3D scene scripts
## Begin

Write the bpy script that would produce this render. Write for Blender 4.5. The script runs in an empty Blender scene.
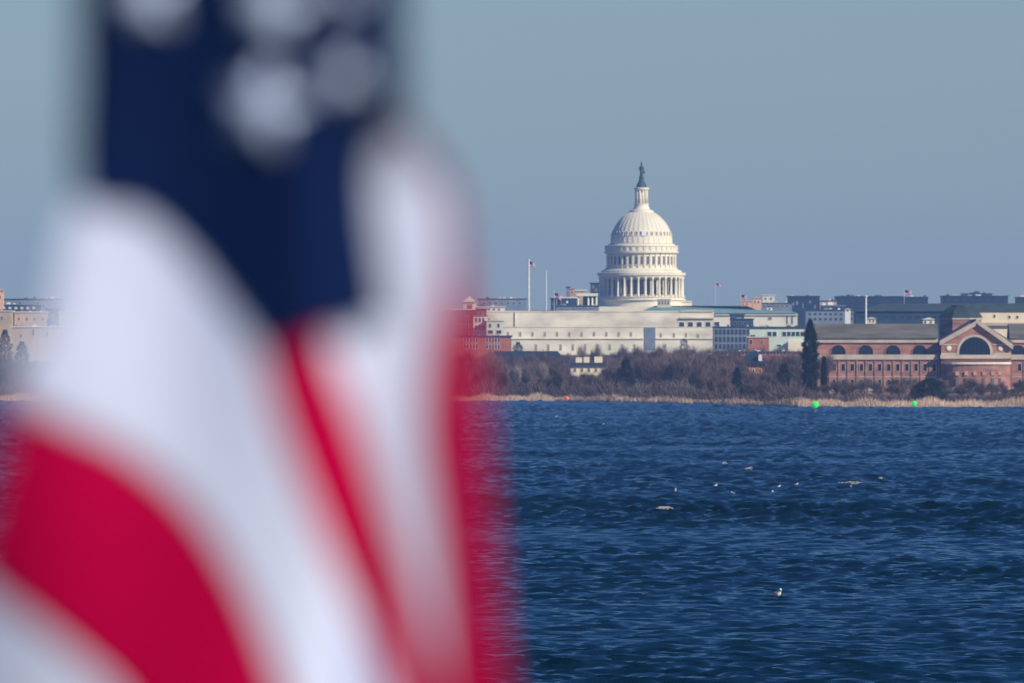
import bpy, math, random
import numpy as np
from mathutils import Vector, Matrix
R = math.radians
random.seed(7); np.random.seed(7)
SC = bpy.context.scene
COL = SC.collection
# ------------------------------------------------------------------ camera measure
F = 15020.0          # focal length in pixels (long telephoto)
CH = 9.0             # camera height above the water
HY = 370.0           # horizon row
def W(x, y, D):      # where a thing seen at column x, row y stands when it is D metres away
    return Vector(((x-512.0)/F*D, D, CH+(HY-y)/F*D))
def XX(x, D): return (x-512.0)/F*D
def ZZ(y, D): return CH+(HY-y)/F*D

# ------------------------------------------------------------------ materials
def mat(name, col, rough=0.8, var=0.0, scale=1.0, spec=0.3, bump=0.0, col2=None, metal=0.0, stretch=(1,1,1), per_object=0.0):
    m = bpy.data.materials.new(name); m.use_nodes = True
    nt = m.node_tree; b = nt.nodes['Principled BSDF']
    b.inputs['Roughness'].default_value = rough
    b.inputs['Specular IOR Level'].default_value = spec
    b.inputs['Metallic'].default_value = metal
    tc = nt.nodes.new('ShaderNodeTexCoord'); mp = nt.nodes.new('ShaderNodeMapping')
    mp.inputs['Scale'].default_value = stretch
    nt.links.new(tc.outputs['Object'], mp.inputs['Vector'])
    n = nt.nodes.new('ShaderNodeTexNoise'); n.inputs['Scale'].default_value = scale; n.inputs['Detail'].default_value = 5
    nt.links.new(mp.outputs['Vector'], n.inputs['Vector'])
    mix = nt.nodes.new('ShaderNodeMix'); mix.data_type = 'RGBA'
    c2 = col2 if col2 else tuple(c*(1-var) for c in col)
    c1 = col if col2 else tuple(min(1, c*(1+var*.6)) for c in col)
    mix.inputs['A'].default_value = (*c1, 1); mix.inputs['B'].default_value = (*c2, 1)
    rr = nt.nodes.new('ShaderNodeMapRange'); rr.inputs['From Min'].default_value = .35; rr.inputs['From Max'].default_value = .65
    nt.links.new(n.outputs['Fac'], rr.inputs['Value']); nt.links.new(rr.outputs['Result'], mix.inputs['Factor'])
    out = mix.outputs['Result']
    if per_object:
        oi = nt.nodes.new('ShaderNodeObjectInfo'); hs = nt.nodes.new('ShaderNodeHueSaturation')
        mr = nt.nodes.new('ShaderNodeMapRange'); mr.inputs['To Min'].default_value = 1-per_object; mr.inputs['To Max'].default_value = 1+per_object
        nt.links.new(oi.outputs['Random'], mr.inputs['Value']); nt.links.new(mr.outputs['Result'], hs.inputs['Value'])
        mr2 = nt.nodes.new('ShaderNodeMapRange'); mr2.inputs['To Min'].default_value = .75; mr2.inputs['To Max'].default_value = 1.25
        mu = nt.nodes.new('ShaderNodeMath'); mu.operation = 'FRACT'
        m3 = nt.nodes.new('ShaderNodeMath'); m3.operation = 'MULTIPLY'; m3.inputs[1].default_value = 17.3
        nt.links.new(oi.outputs['Random'], m3.inputs[0]); nt.links.new(m3.outputs[0], mu.inputs[0]); nt.links.new(mu.outputs[0], mr2.inputs['Value'])
        nt.links.new(mr2.outputs['Result'], hs.inputs['Saturation']); nt.links.new(out, hs.inputs['Color']); out = hs.outputs['Color']
    nt.links.new(out, b.inputs['Base Color'])
    if bump:
        bp = nt.nodes.new('ShaderNodeBump'); bp.inputs['Strength'].default_value = bump
        nt.links.new(n.outputs['Fac'], bp.inputs['Height']); nt.links.new(bp.outputs['Normal'], b.inputs['Normal'])
    return m
M = {}
M['dome'] = mat('dome_white_paint', (.84,.78,.61), .6, .10, .12, stretch=(1,1,.5))
M['limestone'] = mat('limestone', (.82,.76,.60), .85, .27, .07, stretch=(1,1,2.5))
M['limestone_trim'] = mat('limestone_trim', (.64,.58,.47), .85, .15, .2)
M['palestone'] = mat('pale_stone', (.74,.71,.60), .85, .12, .1)
M['cream'] = mat('cream_render', (.82,.71,.52), .85, .10, .15)
M['tan'] = mat('tan_stone', (.50,.38,.27), .9, .15, .15)
M['pink'] = mat('pink_stone', (.55,.33,.23), .9, .15, .15)
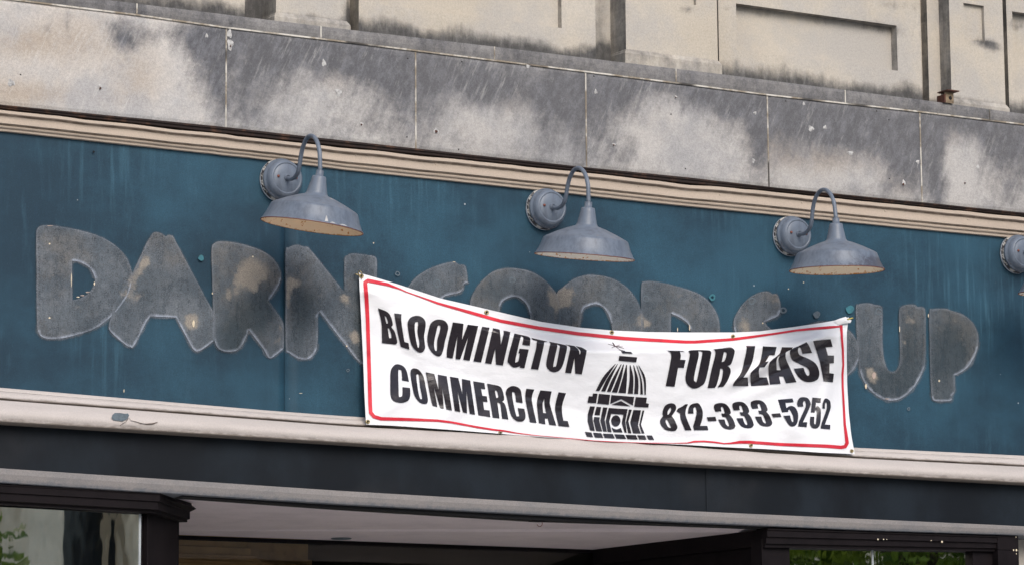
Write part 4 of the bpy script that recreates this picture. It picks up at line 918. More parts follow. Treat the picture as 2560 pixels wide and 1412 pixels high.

## End

» EXERCISE INSTRUCTIONS:
Without the pictures, return all the records precisely as they stand.

» TASK RESULT:
Write the bpy script that would produce this render. Write for Blender 4.5. The script runs in an empty Blender scene.
import bpy, math, random
import numpy as np
from mathutils import Vector, Matrix
R = math.radians
random.seed(7); np.random.seed(7)
SC = bpy.context.scene
COL = SC.collection
# ------------------------------------------------------------------ camera measure
F = 15020.0          # focal length in pixels (long telephoto)
CH = 9.0             # camera height above the water
HY = 370.0           # horizon row
def W(x, y, D):      # where a thing seen at column x, row y stands when it is D metres away
    return Vector(((x-512.0)/F*D, D, CH+(HY-y)/F*D))
def XX(x, D): return (x-512.0)/F*D
def ZZ(y, D): return CH+(HY-y)/F*D

# ------------------------------------------------------------------ materials
def mat(name, col, rough=0.8, var=0.0, scale=1.0, spec=0.3, bump=0.0, col2=None, metal=0.0, stretch=(1,1,1), per_object=0.0):
    m = bpy.data.materials.new(name); m.use_nodes = True
    nt = m.node_tree; b = nt.nodes['Principled BSDF']
    b.inputs['Roughness'].default_value = rough
    b.inputs['Specular IOR Level'].default_value = spec
    b.inputs['Metallic'].default_value = metal
    tc = nt.nodes.new('ShaderNodeTexCoord'); mp = nt.nodes.new('ShaderNodeMapping')
    mp.inputs['Scale'].default_value = stretch
    nt.links.new(tc.outputs['Object'], mp.inputs['Vector'])
    n = nt.nodes.new('ShaderNodeTexNoise'); n.inputs['Scale'].default_value = scale; n.inputs['Detail'].default_value = 5
    nt.links.new(mp.outputs['Vector'], n.inputs['Vector'])
    mix = nt.nodes.new('ShaderNodeMix'); mix.data_type = 'RGBA'
    c2 = col2 if col2 else tuple(c*(1-var) for c in col)
    c1 = col if col2 else tuple(min(1, c*(1+var*.6)) for c in col)
    mix.inputs['A'].default_value = (*c1, 1); mix.inputs['B'].default_value = (*c2, 1)
    rr = nt.nodes.new('ShaderNodeMapRange'); rr.inputs['From Min'].default_value = .35; rr.inputs['From Max'].default_value = .65
    nt.links.new(n.outputs['Fac'], rr.inputs['Value']); nt.links.new(rr.outputs['Result'], mix.inputs['Factor'])
    out = mix.outputs['Result']
    if per_object:
        oi = nt.nodes.new('ShaderNodeObjectInfo'); hs = nt.nodes.new('ShaderNodeHueSaturation')
        mr = nt.nodes.new('ShaderNodeMapRange'); mr.inputs['To Min'].default_value = 1-per_object; mr.inputs['To Max'].default_value = 1+per_object
        nt.links.new(oi.outputs['Random'], mr.inputs['Value']); nt.links.new(mr.outputs['Result'], hs.inputs['Value'])
        mr2 = nt.nodes.new('ShaderNodeMapRange'); mr2.inputs['To Min'].default_value = .75; mr2.inputs['To Max'].default_value = 1.25
        mu = nt.nodes.new('ShaderNodeMath'); mu.operation = 'FRACT'
        m3 = nt.nodes.new('ShaderNodeMath'); m3.operation = 'MULTIPLY'; m3.inputs[1].default_value = 17.3
        nt.links.new(oi.outputs['Random'], m3.inputs[0]); nt.links.new(m3.outputs[0], mu.inputs[0]); nt.links.new(mu.outputs[0], mr2.inputs['Value'])
        nt.links.new(mr2.outputs['Result'], hs.inputs['Saturation']); nt.links.new(out, hs.inputs['Color']); out = hs.outputs['Color']
    nt.links.new(out, b.inputs['Base Color'])
    if bump:
        bp = nt.nodes.new('ShaderNodeBump'); bp.inputs['Strength'].default_value = bump
        nt.links.new(n.outputs['Fac'], bp.inputs['Height']); nt.links.new(bp.outputs['Normal'], b.inputs['Normal'])
    return m
M = {}
M['dome'] = mat('dome_white_paint', (.84,.78,.61), .6, .10, .12, stretch=(1,1,.5))
M['limestone'] = mat('limestone', (.82,.76,.60), .85, .27, .07, stretch=(1,1,2.5))
M['limestone_trim'] = mat('limestone_trim', (.64,.58,.47), .85, .15, .2)
M['palestone'] = mat('pale_stone', (.74,.71,.60), .85, .12, .1)
M['cream'] = mat('cream_render', (.82,.71,.52), .85, .10, .15)
M['tan'] = mat('tan_stone', (.50,.38,.27), .9, .15, .15)
M['pink'] = mat('pink_stone', (.55,.33,.23), .9, .15, .15)
Write part 4 of the bpy script that recreates this picture. It picks up at line 918. More parts follow. Treat the picture as 2560 pixels wide and 1412 pixels high.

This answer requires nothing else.